Locate the lines where "image" occurs and copy them as they stand.

** start Provided material **

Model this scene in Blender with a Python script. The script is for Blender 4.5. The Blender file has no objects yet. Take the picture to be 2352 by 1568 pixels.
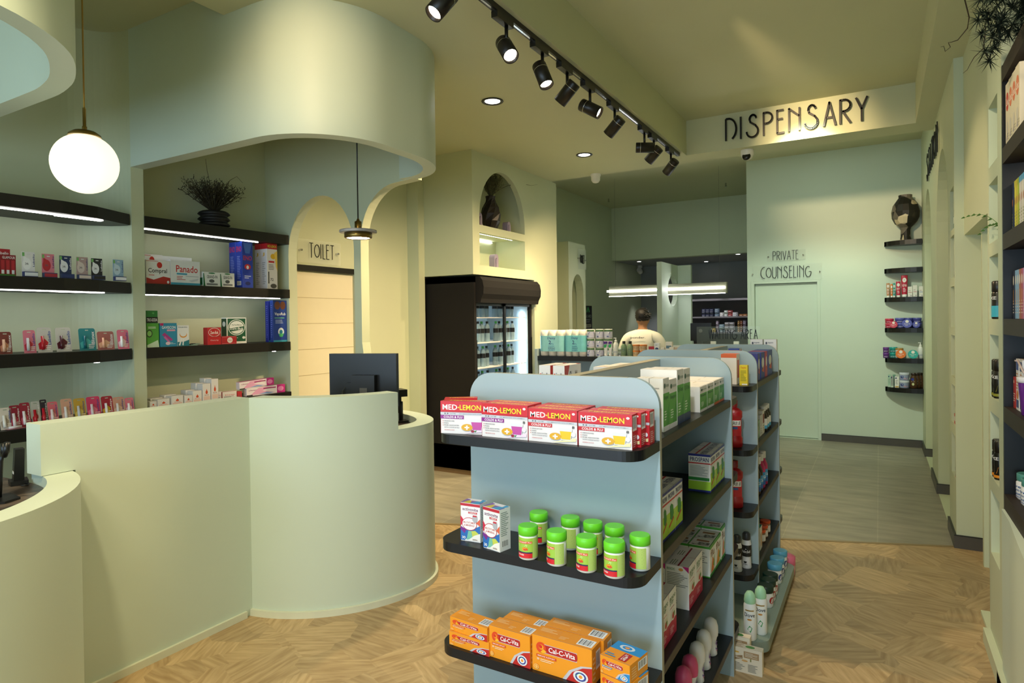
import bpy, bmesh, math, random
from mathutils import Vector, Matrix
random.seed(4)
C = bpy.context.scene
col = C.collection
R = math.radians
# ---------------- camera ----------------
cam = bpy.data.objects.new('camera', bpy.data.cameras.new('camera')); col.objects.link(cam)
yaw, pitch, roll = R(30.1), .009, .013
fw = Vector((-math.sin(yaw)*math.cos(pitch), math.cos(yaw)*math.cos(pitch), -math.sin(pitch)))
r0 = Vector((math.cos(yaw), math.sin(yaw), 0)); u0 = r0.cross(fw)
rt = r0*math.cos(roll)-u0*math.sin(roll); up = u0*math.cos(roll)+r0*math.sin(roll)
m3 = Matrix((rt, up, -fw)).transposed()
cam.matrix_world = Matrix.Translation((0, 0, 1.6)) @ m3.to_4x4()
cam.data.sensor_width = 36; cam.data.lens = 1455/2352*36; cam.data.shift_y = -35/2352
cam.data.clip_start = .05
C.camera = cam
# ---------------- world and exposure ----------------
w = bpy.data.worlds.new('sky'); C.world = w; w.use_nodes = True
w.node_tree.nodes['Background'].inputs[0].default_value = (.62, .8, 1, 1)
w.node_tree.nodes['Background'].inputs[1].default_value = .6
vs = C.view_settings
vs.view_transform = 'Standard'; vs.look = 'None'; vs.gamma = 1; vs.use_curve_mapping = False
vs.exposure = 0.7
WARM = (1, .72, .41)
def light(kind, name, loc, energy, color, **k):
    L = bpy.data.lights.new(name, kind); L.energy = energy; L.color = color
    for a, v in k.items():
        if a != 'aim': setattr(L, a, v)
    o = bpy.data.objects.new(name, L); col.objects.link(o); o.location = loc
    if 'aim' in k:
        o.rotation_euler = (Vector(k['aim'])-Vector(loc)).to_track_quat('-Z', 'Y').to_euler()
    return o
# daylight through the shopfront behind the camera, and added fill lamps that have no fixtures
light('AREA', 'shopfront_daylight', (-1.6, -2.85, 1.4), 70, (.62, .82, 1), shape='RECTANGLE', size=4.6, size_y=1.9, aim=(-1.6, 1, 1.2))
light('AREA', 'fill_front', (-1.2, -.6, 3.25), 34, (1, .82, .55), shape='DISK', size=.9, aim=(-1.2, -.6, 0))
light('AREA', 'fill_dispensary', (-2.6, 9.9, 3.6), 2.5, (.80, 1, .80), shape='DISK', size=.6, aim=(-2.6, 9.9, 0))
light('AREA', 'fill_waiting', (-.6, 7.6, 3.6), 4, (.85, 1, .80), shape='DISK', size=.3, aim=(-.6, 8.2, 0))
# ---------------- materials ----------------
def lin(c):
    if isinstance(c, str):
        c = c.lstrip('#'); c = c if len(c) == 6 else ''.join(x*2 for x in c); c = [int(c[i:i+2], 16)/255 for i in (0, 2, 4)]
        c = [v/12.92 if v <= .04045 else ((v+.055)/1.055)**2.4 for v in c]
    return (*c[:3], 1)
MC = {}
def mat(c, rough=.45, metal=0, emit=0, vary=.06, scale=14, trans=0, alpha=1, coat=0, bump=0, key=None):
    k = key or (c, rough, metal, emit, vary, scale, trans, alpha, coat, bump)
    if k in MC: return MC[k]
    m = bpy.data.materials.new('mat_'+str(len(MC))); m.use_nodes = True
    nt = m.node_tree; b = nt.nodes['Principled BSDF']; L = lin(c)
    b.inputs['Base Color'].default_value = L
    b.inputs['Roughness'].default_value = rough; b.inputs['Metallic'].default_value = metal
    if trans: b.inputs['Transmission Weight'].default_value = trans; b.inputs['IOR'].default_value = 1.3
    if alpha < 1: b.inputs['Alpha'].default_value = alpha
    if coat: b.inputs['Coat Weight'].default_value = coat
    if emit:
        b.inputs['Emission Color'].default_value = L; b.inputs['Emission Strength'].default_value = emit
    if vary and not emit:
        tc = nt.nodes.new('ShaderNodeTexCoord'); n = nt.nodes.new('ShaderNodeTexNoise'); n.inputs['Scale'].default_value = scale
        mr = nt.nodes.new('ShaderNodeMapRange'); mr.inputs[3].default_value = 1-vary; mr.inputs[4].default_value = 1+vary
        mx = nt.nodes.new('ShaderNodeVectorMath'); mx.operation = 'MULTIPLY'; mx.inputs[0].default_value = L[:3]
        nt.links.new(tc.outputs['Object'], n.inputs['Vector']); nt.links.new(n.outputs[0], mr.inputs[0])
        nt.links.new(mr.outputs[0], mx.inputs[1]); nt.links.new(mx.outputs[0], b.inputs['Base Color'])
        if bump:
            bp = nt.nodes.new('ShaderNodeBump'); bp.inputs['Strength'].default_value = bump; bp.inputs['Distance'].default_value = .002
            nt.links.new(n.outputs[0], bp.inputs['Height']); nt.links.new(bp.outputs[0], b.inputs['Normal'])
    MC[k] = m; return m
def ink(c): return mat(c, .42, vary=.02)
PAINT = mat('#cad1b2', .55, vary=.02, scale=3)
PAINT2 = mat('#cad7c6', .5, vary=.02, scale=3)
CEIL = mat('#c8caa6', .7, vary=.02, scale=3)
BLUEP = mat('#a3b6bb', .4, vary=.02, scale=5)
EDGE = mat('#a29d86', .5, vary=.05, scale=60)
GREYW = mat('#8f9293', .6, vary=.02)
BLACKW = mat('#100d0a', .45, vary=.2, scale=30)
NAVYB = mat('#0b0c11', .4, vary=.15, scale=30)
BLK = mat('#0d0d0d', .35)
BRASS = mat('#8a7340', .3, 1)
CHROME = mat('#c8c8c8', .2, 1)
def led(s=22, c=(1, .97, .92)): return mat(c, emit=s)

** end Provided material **
** start Provided material **

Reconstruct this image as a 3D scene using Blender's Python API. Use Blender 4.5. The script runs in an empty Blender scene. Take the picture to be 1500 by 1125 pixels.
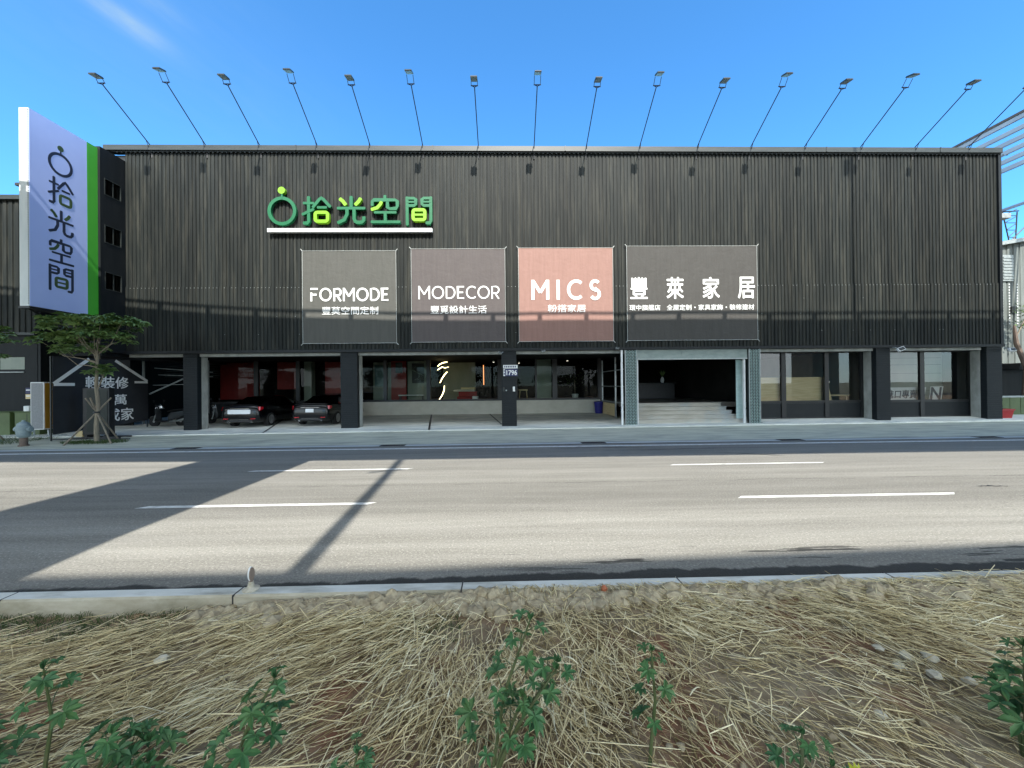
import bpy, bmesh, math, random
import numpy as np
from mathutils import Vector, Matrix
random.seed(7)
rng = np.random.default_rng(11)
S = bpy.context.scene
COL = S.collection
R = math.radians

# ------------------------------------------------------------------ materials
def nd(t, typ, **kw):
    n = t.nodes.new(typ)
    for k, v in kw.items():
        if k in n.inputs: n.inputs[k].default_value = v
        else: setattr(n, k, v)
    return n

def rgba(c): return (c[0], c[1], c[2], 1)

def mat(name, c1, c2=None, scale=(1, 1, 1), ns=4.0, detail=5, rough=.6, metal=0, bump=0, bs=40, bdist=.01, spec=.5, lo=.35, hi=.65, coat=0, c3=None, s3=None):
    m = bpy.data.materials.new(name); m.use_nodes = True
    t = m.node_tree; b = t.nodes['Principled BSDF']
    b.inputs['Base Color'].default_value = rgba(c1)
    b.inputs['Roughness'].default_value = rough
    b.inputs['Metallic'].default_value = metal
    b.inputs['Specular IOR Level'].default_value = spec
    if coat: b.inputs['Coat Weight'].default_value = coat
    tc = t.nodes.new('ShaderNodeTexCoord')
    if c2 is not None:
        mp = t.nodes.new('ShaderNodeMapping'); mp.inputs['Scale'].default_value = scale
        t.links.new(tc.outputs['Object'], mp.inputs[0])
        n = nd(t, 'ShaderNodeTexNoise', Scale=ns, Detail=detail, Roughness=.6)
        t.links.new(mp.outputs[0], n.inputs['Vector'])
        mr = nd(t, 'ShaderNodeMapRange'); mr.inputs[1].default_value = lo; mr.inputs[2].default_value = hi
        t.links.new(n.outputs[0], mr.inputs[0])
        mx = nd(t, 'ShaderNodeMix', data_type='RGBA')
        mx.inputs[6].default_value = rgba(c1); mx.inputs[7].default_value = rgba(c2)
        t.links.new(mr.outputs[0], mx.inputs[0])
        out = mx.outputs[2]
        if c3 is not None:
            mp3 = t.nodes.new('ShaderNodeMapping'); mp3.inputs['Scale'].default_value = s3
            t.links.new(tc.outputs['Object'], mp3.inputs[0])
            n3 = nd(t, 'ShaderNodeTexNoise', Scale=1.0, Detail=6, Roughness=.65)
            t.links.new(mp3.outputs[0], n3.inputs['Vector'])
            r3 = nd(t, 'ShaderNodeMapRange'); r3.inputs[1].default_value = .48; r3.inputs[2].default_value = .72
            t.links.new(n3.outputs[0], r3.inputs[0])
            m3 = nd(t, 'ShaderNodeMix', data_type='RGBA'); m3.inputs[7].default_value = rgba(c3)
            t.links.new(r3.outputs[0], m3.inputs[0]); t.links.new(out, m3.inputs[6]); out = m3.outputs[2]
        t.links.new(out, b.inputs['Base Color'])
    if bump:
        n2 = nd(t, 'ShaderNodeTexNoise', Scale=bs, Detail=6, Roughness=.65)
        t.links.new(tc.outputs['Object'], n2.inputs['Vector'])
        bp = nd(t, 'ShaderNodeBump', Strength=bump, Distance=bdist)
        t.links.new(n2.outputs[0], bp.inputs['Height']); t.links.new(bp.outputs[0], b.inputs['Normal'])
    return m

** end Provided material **
** start Provided material **

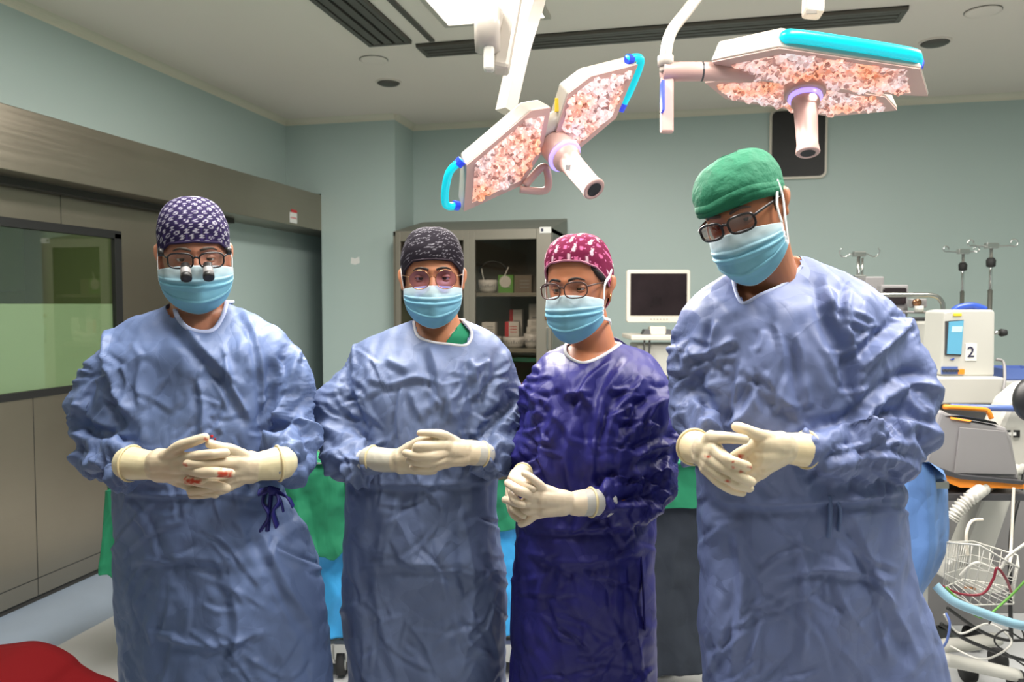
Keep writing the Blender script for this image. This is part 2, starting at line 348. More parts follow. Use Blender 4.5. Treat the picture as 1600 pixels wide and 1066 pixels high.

** end Provided material **

● **Correct answer**
Reconstruct this image as a 3D scene using Blender's Python API. Use Blender 4.5. The script runs in an empty Blender scene. Take the picture to be 1500 by 1125 pixels.
Keep writing the Blender script for this image. This is part 2, starting at line 348. More parts follow. Use Blender 4.5. Treat the picture as 1600 pixels wide and 1066 pixels high.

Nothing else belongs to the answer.